As you will know from this post I have met my share of crazy researchers.  I have had all manner of people scream at me via email because I looked at something THAT WAS THEIRS! Reactions can be anything from sudden bombardment of hyper-excited emails that WE LIKE THE SAME THING to an equally sudden blocking and abuse. I had a right stinger of an email from a researcher who was mad because I had the same book as her. That one still makes me chuckle. Part of me is really impressed with how dedicated they are to their subject, knowing full well that the levels of passion it takes have a go at someone for owning a copy of a book you own too, have the potential of discovering great things.  In order to research, write books, write posts, you have to love your subject in order to keep digging when you are exhausted and despairing.

Fanny Cornforth (1860s) Dante Gabriel Rossetti
For some lucky people this is their job.  I am so envious of people who get to go to work of a morning and just sit and research.  For me, and no doubt countless others, my research and writing is the thing that has to fit around everything else.
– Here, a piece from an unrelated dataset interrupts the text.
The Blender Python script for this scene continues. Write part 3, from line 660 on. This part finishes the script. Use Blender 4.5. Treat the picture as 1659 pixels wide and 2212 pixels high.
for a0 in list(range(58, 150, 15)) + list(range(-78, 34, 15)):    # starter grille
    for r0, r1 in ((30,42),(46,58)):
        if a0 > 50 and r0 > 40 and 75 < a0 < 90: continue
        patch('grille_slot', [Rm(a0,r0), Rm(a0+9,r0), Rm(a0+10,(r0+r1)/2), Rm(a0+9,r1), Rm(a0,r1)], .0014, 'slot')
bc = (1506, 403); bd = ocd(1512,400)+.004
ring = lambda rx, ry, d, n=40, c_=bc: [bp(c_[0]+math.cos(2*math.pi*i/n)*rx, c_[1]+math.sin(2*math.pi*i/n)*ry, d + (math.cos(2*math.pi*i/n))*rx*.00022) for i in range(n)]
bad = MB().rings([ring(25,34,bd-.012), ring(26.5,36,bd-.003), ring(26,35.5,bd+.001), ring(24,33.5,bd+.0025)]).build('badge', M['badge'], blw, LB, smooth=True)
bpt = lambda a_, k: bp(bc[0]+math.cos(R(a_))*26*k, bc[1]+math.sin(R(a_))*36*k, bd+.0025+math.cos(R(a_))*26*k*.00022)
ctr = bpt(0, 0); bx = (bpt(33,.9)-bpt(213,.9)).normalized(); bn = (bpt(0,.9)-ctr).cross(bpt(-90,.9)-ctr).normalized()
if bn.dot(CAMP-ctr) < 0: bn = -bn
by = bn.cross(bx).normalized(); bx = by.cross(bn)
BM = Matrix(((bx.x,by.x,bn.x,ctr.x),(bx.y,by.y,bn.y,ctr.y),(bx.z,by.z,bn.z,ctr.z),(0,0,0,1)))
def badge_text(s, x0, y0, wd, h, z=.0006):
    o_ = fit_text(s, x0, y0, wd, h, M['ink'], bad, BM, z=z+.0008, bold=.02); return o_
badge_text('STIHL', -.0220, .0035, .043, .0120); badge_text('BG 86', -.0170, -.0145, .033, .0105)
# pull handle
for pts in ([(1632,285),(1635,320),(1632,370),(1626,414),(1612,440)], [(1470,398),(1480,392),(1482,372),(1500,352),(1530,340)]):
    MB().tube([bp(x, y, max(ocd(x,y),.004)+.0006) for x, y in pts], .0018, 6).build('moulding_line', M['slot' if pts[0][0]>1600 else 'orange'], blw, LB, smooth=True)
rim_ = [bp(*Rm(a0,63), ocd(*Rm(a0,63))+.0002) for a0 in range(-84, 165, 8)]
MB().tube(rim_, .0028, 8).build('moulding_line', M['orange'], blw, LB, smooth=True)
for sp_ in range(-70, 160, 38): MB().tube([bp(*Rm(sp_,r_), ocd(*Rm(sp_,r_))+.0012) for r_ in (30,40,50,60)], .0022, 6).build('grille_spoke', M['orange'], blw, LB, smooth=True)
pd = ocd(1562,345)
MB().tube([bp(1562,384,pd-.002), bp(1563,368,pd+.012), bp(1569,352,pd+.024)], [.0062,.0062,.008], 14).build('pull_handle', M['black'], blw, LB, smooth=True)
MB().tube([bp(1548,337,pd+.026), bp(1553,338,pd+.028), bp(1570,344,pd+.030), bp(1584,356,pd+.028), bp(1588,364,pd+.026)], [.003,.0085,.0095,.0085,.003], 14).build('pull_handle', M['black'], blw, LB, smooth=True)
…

I have a job, I have a family and a daughter with diverse needs.  There has to be something that drags you back to it after you've done everything else and are knackered. You have to find that hook, that bond with your subject that makes a space in your otherwise heaving life.  No wonder that often spills into possessiveness and weirdness.

"Somebody mentioned Fanny and didn't mention me!"
I've had my moments of intense researcher-rage, or what I call 'Research-zilla'.  I lost my rag completely when the BBC allowed a person, who will remain nameless, to claim he was Fanny Cornforth's biographer and he had discovered her grave, two months after I had published the first account of it.  I was livid.  I argued on Twitter with the reporter.  It was horrible. It taught me that I never want to feel that way again. It also taught me that I should get a grip because a simple Google search on Fanny Cornforth comes back with my work. Whilst I was probably within my rights to be cross about a man pretty much claiming to be me (and his eyebrows weren't half as nice as mine), I was dangerously close to stumbling into the trap that seems to befall many a researcher - just because someone is your 'subject', it doesn't mean you are more important than them.

The Pier (a modern interpretation of Fanny Cornforth) by Karen Jones
Also, whilst someone is your subject, they don't just belong to you alone, however much you love them, feel connected to them or devote countless hours in pursuit of them.  Just because researchers are vaguely cultured people who spend more time reading articles on JSTOR rather than on the E-network, there are times when you should think if your behaviour has strayed into weird celebrity stalker territory.  There is a fine line between protecting your research and keeping a historical figure tied up in your cellar, in a manner of speaking.

"Hey, attractive young Rossetti, I find your artistic vision fascinating.
Would you like to see the puppies in my van?"
I suspect I get a bit possessive of Fanny because she is not the most well known of people and for rather a long time, it was just me and her.  I really don't understand researchers who get possessive of really famous people who have countless books written about them, but each to their own. I've had people tell me that they don't understand why I would spend so much time talking about someone who doesn't matter, who never really did anything important in life.  Outside your bubble of research, many, many people will not understand what the attraction is.  It's your job to show them, it's your job to share, to enthuse, to be the person that encourages others to find out more about your beloved subject. 

Me and Fanny
In fact, be the person who set you on the road to obsession in the first place.
My Fanny is your Fanny. My Fanny is everyone's Fanny.
I have the best job in the world.


  1. Great post! Research is a lonely thing, but we do it because we love it. Your work on an unknown has been remarkable.

  2. I am so grateful that you kept at it.

    1. Me too, m'dear, because it has given me the chance to meet some of the most wonderful people literally in the world. On the whole, however many crazy weirdos I come across, the good, lovely, inspiring and splendid people like your good selves easily outnumber them.